Re-reading our parasha with this knowledge changes our understanding of the words.  Jacob’s pretentious demands now bristle with irony.  He conditions his commitment to God on having a peaceful life?  His life is one long trek through difficulty and pain - from working with Laban to the Leah/Rachel switch to losing Rachel in childbirth to his sons’ hatred for one another.  The text ratchets up the irony when Jacob asks for specific things.  He asks for food, but not only does he get famine, it is food (that the brothers go to Egypt to get) that brings him the crisis of losing Simeon and Benjamin.  The irony reaches the level of rebuke when Jacob asks for clothing.  Clothing he demands, and clothing he gets.  “And how’s that coat of many colors working out for you, Jacob?”  Clothing turns out to be the source of Jacob’s greatest suffering – the loss of Joseph.

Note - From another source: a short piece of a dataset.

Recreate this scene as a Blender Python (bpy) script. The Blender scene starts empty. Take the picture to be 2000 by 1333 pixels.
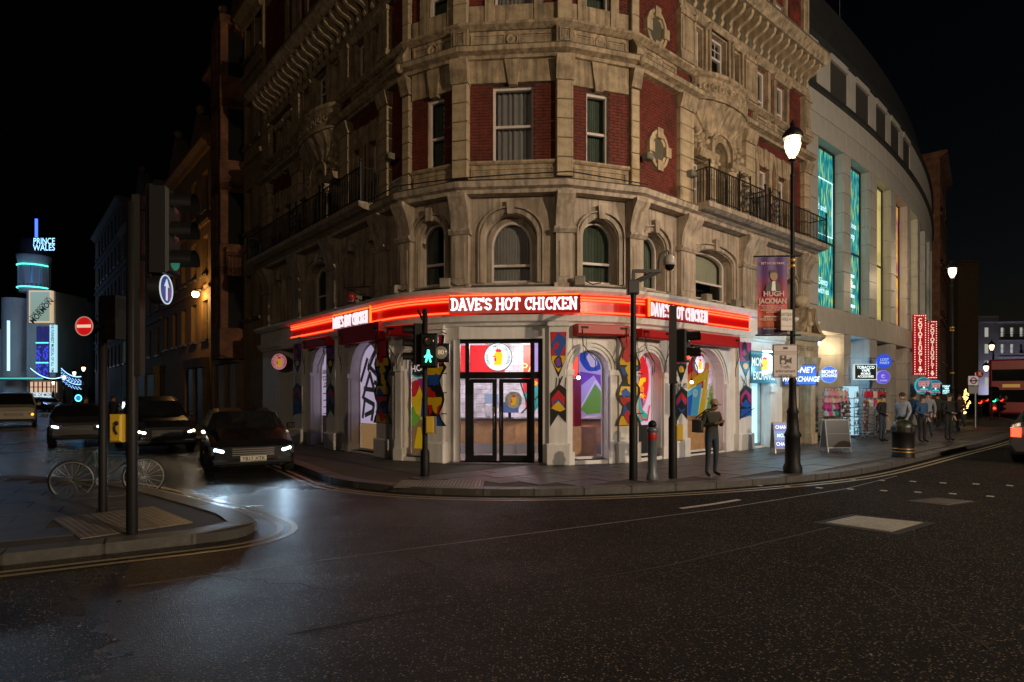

Perhaps we have found one explanation for why Jacob is portrayed in such an unsightly manner.  His arrogance in making demands of God is a foil to his utter failure to get what he wants.  But what is the Torah’s purpose in telling the story this way?  It is to highlight Jacob’s extraordinary commitment.  Here is a man who didn’t get what he expected, and in many ways got less than the minimum we would expect for ourselves, yet he kept his end of the bargain.  He stayed true to God and the Jewish people.

Jacob’s life is a microcosm of Jewish history.  As a people we have faced the gamut of trouble: mere impediments, major obstacles and unspeakable tragedies.  We haven’t gotten everything we’ve asked for, but like Jacob we can’t walk away.  We are obligated to keep our eye on the deep essence of Jewish life.  We cannot allow a failure of expectation to distract us from our work of insuring that Judaism flourishes.  That’s simple to say but complicated to do.  How fortunate then that Jacob gave us the gift of “complicated.”